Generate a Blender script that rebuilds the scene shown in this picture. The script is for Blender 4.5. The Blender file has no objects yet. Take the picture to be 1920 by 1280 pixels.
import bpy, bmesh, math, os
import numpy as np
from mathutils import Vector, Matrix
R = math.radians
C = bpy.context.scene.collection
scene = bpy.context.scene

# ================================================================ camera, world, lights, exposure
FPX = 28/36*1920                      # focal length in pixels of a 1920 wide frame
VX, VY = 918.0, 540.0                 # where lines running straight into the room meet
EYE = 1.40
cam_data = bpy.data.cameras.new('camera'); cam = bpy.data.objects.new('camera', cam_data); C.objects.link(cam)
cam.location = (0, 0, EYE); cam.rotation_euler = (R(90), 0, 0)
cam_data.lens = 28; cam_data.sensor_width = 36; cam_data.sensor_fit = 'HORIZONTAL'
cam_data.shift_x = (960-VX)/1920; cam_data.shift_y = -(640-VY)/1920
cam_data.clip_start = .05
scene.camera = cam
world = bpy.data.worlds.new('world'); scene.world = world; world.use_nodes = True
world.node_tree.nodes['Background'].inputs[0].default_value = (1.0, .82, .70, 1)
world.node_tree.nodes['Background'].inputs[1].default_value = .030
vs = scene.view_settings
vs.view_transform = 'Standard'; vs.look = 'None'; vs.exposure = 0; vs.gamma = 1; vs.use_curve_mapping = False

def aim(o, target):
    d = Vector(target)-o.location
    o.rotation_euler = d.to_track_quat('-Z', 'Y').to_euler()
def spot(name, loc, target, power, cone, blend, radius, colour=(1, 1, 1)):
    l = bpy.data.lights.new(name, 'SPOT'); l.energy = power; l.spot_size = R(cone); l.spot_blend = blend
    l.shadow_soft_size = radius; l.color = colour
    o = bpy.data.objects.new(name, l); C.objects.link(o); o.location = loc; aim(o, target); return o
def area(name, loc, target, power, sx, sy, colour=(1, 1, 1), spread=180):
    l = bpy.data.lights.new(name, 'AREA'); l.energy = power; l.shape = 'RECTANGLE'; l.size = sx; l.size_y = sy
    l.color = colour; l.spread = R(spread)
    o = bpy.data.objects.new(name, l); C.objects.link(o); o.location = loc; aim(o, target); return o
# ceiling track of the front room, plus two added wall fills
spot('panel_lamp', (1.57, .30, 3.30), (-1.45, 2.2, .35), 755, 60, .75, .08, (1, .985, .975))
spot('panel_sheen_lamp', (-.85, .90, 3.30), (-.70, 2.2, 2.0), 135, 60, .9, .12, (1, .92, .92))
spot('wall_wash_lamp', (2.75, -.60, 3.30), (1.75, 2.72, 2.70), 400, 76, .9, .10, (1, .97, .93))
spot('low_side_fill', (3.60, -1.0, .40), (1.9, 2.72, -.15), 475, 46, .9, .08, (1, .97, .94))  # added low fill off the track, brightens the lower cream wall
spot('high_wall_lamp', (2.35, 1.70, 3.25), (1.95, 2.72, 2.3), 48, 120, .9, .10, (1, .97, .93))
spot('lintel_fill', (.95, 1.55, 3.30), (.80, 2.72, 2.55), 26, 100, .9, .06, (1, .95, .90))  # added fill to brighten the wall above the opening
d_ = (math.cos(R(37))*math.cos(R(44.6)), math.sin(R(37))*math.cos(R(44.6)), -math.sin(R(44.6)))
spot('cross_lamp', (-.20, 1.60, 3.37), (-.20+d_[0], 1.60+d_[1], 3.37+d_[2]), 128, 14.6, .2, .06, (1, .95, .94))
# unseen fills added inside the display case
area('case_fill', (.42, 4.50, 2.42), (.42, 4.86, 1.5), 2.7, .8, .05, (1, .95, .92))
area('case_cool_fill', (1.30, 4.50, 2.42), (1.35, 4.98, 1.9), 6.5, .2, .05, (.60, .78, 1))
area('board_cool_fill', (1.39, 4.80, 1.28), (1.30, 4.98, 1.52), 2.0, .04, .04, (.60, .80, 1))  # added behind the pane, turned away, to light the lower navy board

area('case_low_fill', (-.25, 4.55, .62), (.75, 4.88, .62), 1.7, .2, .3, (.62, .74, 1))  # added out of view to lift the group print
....
**GOAL:**
Take the lines above from the first through the one containing "scene = bpy.context.scene" and reproduce them exactly; include nothing else.

**WRITTEN SOLUTION:**
Generate a Blender script that rebuilds the scene shown in this picture. The script is for Blender 4.5. The Blender file has no objects yet. Take the picture to be 1920 by 1280 pixels.
import bpy, bmesh, math, os
import numpy as np
from mathutils import Vector, Matrix
R = math.radians
C = bpy.context.scene.collection
scene = bpy.context.scene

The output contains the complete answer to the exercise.